Figure 1. Credit conditions, housing wealth, and consumption

Figure 2 shows the contributions of illiquid financial wealth and of net liquid assets (liquid assets minus debt). The former reveals the clear impact of the fall in the stock market in the early 2000s. The latter shows the serious drag on spending coming from the increased indebtedness of UK households.

Figure 2. Wealth and consumption

Looking ahead

Looking forward, the research suggests a UK recession will be hard to avoid. Relative to mid-2007, the decline in the housing wealth to income ratio will soon reach 15%, which would eventually lower the consumption/income ratio by about 2.5 percentage points. But real household incomes are themselves falling, under pressure from oil and food prices. A further 1% or more fall in consumption is likely from the direct and interaction effects of the contraction of credit availability. On top of all that comes the effect of the fall in the stock market. The estimated adjustment speed in the model is 0.35 per quarter, so it takes several quarters for the full effects to show up.

The US situation

The US evidence is that the housing collateral effect is even larger than in the United Kingdom. Unlimited US tax relief on mortgage interest encourages home equity loans (tax relief in the United Kingdom was heavily restricted and is now zero). Interest-rate risk is far lower in the United States. Fannie Mae and Freddie Mac underwrite “conforming” loans and, together with a deep financial sector, provide fixed-rate loans with cheap refinance options. In many US states, there is a “walk-away” mortgage default option, while in the United Kingdom, bad mortgage debts are pursued for up to 7 years. This is consistent with recent evidence of an asymmetry in the US collateral effect: falls in house prices matter less than in the UK because negative equity matters less.

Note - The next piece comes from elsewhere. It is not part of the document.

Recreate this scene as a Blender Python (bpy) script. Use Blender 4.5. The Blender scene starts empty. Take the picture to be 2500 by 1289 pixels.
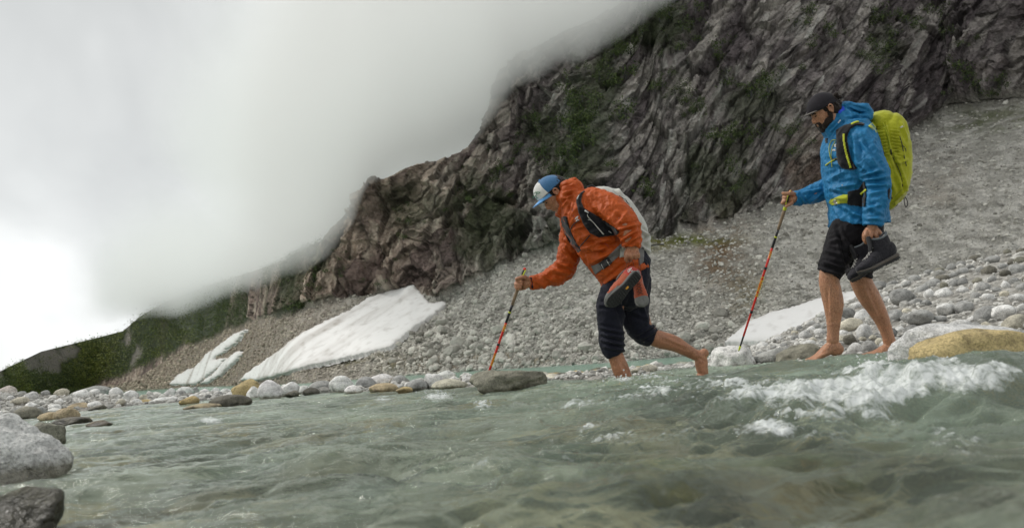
import bpy, math, random
import numpy as np
from mathutils import Vector, Matrix
RD = math.radians
S = bpy.context.scene
COL = S.collection
random.seed(7)
# ---------------------------------------------------------------- camera
F_PX, CX, CY = 1900.0, 1250.0, 644.5
CAM_Z = 0.22
ROLL, PITCH = RD(4.6), RD(6.87)
_r0 = np.array([1.0, 0, 0]); _f = np.array([0, math.cos(PITCH), math.sin(PITCH)])
_u0 = np.array([0, -math.sin(PITCH), math.cos(PITCH)])
_r = math.cos(ROLL) * _r0 - math.sin(ROLL) * _u0
_u = math.sin(ROLL) * _r0 + math.cos(ROLL) * _u0
CAM = np.array([0, 0, CAM_Z])
cam_d = bpy.data.cameras.new('camera'); cam = bpy.data.objects.new('camera', cam_d); COL.objects.link(cam)
cam.matrix_world = Matrix(((_r[0], _u[0], -_f[0], CAM[0]), (_r[1], _u[1], -_f[1], CAM[1]), (_r[2], _u[2], -_f[2], CAM[2]), (0, 0, 0, 1)))
cam_d.sensor_width = 36.0; cam_d.lens = 36.0 * F_PX / 2500.0
cam_d.clip_start = 0.02; cam_d.clip_end = 6000
cam_d.dof.use_dof = True; cam_d.dof.focus_distance = 5.4; cam_d.dof.aperture_fstop = 5.0
S.camera = cam
# ---------------------------------------------------------------- render, colour
S.render.engine = 'CYCLES'
S.view_settings.view_transform = 'Standard'; S.view_settings.look = 'None'
S.view_settings.gamma = 1.0; S.view_settings.use_curve_mapping = False
S.view_settings.exposure = 0.43
cy = S.cycles
cy.use_denoising = True; cy.max_bounces = 12; cy.transmission_bounces = 6; cy.volume_bounces = 8
cy.transparent_max_bounces = 12
cy.diffuse_bounces = 3; cy.glossy_bounces = 3; cy.caustics_refractive = True; cy.caustics_reflective = False
cy.sample_clamp_indirect = 6.0; cy.blur_glossy = 0.0
# ---------------------------------------------------------------- sun and sky
SUN_EL, SUN_AZ = RD(50), RD(286)      # azimuth clockwise from +Y
sd = bpy.data.lights.new('sun', 'SUN'); sun = bpy.data.objects.new('sun', sd); COL.objects.link(sun)
sd.energy = 1.5; sd.angle = RD(11); sd.color = (1.0, 0.96, 0.9)
_sdir = Vector((math.sin(SUN_AZ) * math.cos(SUN_EL), math.cos(SUN_AZ) * math.cos(SUN_EL), math.sin(SUN_EL)))
sun.rotation_euler = _sdir.to_track_quat('Z', 'Y').to_euler(); sun.location = (0, -5, 30)
W = bpy.data.worlds.new('World'); S.world = W; W.use_nodes = True
nt = W.node_tree; nt.nodes.clear()
def N(nt, typ, **kw):
    n = nt.nodes.new(typ)
    for k, v in kw.items():
        if k == 'inp':
            for a, b in v.items(): n.inputs[a].default_value = b
        else: setattr(n, k, v)
    return n
def L(nt, a, b): nt.links.new(a, b)
def ramp(nt, fac, stops, interp='LINEAR'):
    n = nt.nodes.new('ShaderNodeValToRGB'); cr = n.color_ramp; cr.interpolation = interp
    while len(cr.elements) < len(stops): cr.elements.new(0.5)
    for e, (p, c) in zip(cr.elements, stops):
        e.position = p; e.color = (c, c, c, 1) if isinstance(c, (int, float)) else tuple(c) + (1,)
    if fac is not None: nt.links.new(fac, n.inputs[0])
    return n
sky = N(nt, 'ShaderNodeTexSky', sky_type='NISHITA', sun_disc=False, sun_elevation=SUN_EL, sun_rotation=SUN_AZ, altitude=900.0)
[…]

The combination of credit channel and falling house prices have clearly negative effects on UK and US consumption. But institutional differences really matter. This source of economic downturn is more pronounced than it will be in Japan and Germany.

References

Attanasio, O., Blow, L., Hamilton, R., and Leicester, A. (2005), ‘Booms and Busts: Consumption, House Prices and Expectations’, Working Paper 05/24, Institute for Fiscal Studies, London.
Fernandez-Corugedo, E., and Muellbauer, J. (2006), ‘Consumer Credit Conditions in the UK’, Bank of England Working Paper 314.
Muellbauer, J. (2008), ‘Housing, Credit and Consumer Expenditure’, paper presented at Housing, Housing Finance, and Monetary Policy Symposium, sponsored by the Federal Reserve Bank of Kansas City, Jackson Hole, WY, 30 August–1 September.
Muellbauer, J., and Murata, K. (2008), ‘Consumption, Land Prices and the Monetary Transmission Mechanism in Japan’, paper presented at ESRI and the Center on Japanese Economy and Business (CJEB) at Columbia Business School, workshop on ‘Japan’s Bubble, Deflation and Long-term Stagnation’, Columbia University, 21 March.